Friday, May 21, 2010

ISPs, Internet Consumers: Too Tolerant of Hate Speech Sites?



Hate speech web sites from nations where free expression is not a protected right are often published via I.S.P.s in the United States.

A 2005 South Park parody of hate speech inspired its own facebook page, along with verbal and physical attacks on redheaded school children.


Hear the full story here

Hate speech is a fact of life. It inflames, it provokes, it sometimes inspires people to kill. Even a parody of hate speech has the power to injure: In the days after the popular animated TV show South Park featured a pogrom against redheaded children - the despised “Ginger Kids” - schools nationwide reported verbal and physical attacks on students with that coloration.

Sadly, the Internet, for all its sterling qualities, has become the venue of choice for new generations of racists, homophobes, religious fanatics, rabid nationalists and their ilk. There are many thousands of pages devoted to hate speech on the World Wide Web, and some people have begun to wonder what, if anything, can be done about it.

Enter Rick Eaton, a senior researcher at the Simon Wiesenthal Center and Museum of Tolerance in Los Angeles. He monitors, as part of his job, activities of extremist groups worldwide, including their Internet presence. He was one of three speakers at the April 30th Law Day conference at Richmond’s Holocaust Museum. The conference theme was Free Speech, Fair Speech, Fear Speech: Civil Discourse in a Volatile World.

Eaton has a professional-grade understanding of the ways and means of hate speech: He’s testified before Congress, he’s been the advisor on videos about prison radicalization and homegrown terrorism and he’s given seminars and training to the FBI and numerous state law enforcement agencies. He says that while hate speech web sites have become big news, they’re not new.

“We’ve been tracking the Internet long before the World Wide Web,” he says. “We’re talking about the BBSs in the 1980s, the early UseNet groups and so on. Since the invention of the World Wide Web in 1994, the first hate site went on line in 1995. Now there are literally thousands and thousands of them, with all the different features of the net there’s no way of even tracking numbers.”

It gets worse: America, with its bedrock guarantees of freedom of expression, attracts hate speech from around the world. Eaton says nations lacking protections for free speech effectively export the worst of their hate blogs to our Internet Service Providers.

Considering the levels of vituperation, not to mention the plain-and-fancy lying that goes on at some of these sites, it seems counter-intuitive not to do something. But Eton says suing those who create and maintain hate speech sites would be an unconstitutional waste of time. His favored strategy is to talk to the people who make it all possible.

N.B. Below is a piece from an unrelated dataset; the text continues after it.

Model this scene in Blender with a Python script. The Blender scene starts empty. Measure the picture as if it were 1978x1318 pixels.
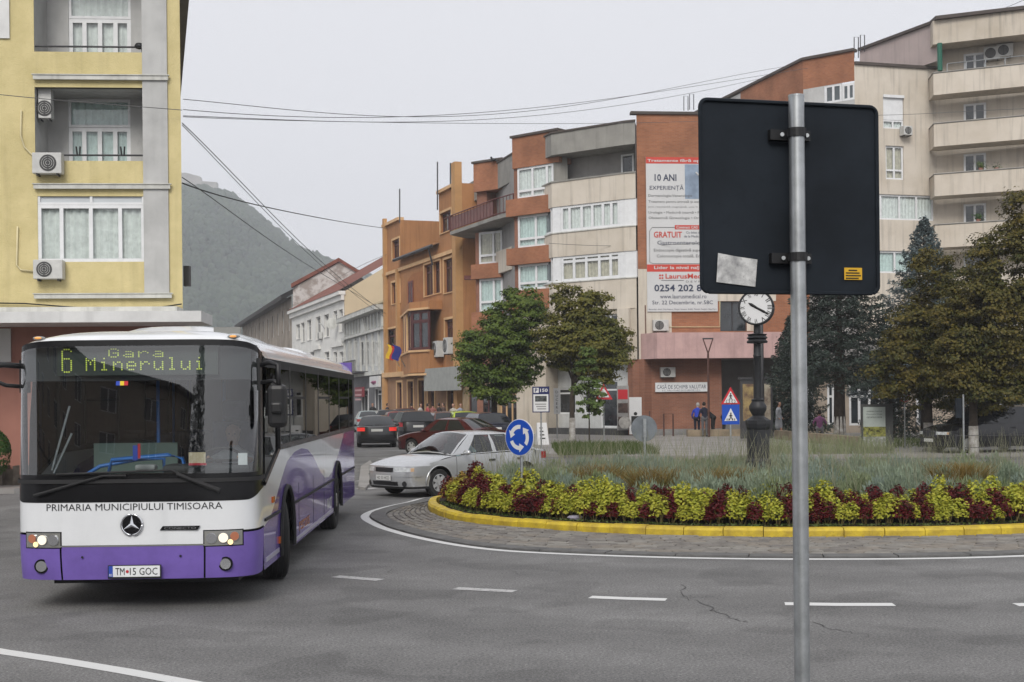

“The Wiesenthal Center doesn’t have a litigation department,” he explained. “When this subject first came up, our position was that people who get on the Internet need a provider. Providers, as private organizations, can determine what they want on their system. We went to them and said, ‘How about a voluntary code of ethics? How about not putting this stuff on your servers?’


“Most responded, ‘We’re common carriers. We’re like the phone company; we don’t know what goes on.’ Our response was, ‘No you’re not like a common carrier. You’re providing advertising, you’re selling space to someone.’ That’s still our position. With the way things have evolved over the last few years, I think there’s an opportunity now to possibly get more providers to start signing on to this type of thing.”

The Center believes freedom of expression does not presuppose anyone’s freedom to force someone else to broadcast their opinions. Eaton says he’s had experience with this very issue in years gone by.

“I ran bookstores in the ‘70s,” he recalls. “People would come in and want The Anarchists’ Cookbook. Nobody said they can’t publish it, I just said ‘I don’t have it.’ They’d say, ‘Can you get it?’ and I’d say, ‘No I can’t.’ A lot of stores won’t carry them. There’s always going to be that one odd store, that one odd server that will happily welcome the haters, but if we can marginalize it, we’ll be making progress.”

Even in America, freedom of expression is not absolute. You can’t shout “Fire!” in a crowded theater and you can’t publicly advocate the overthrow of the legally-elected government through force of arms. Threats and “fighting words” are not Constitutionally protected free speech, and in the current environment of state and stateless terrorism, some hate speech rights may yet be challenged in the Supreme Court.

“There’s a couple of very famous dissents to decisions,” notes Eaton, “which said ‘the Constitution is not a suicide pact.’”

In the final analysis we, the IT consumers, may have to hold responsible some of our favorite I.S.P.s for some of the worst abuses of our 1st Amendment freedoms.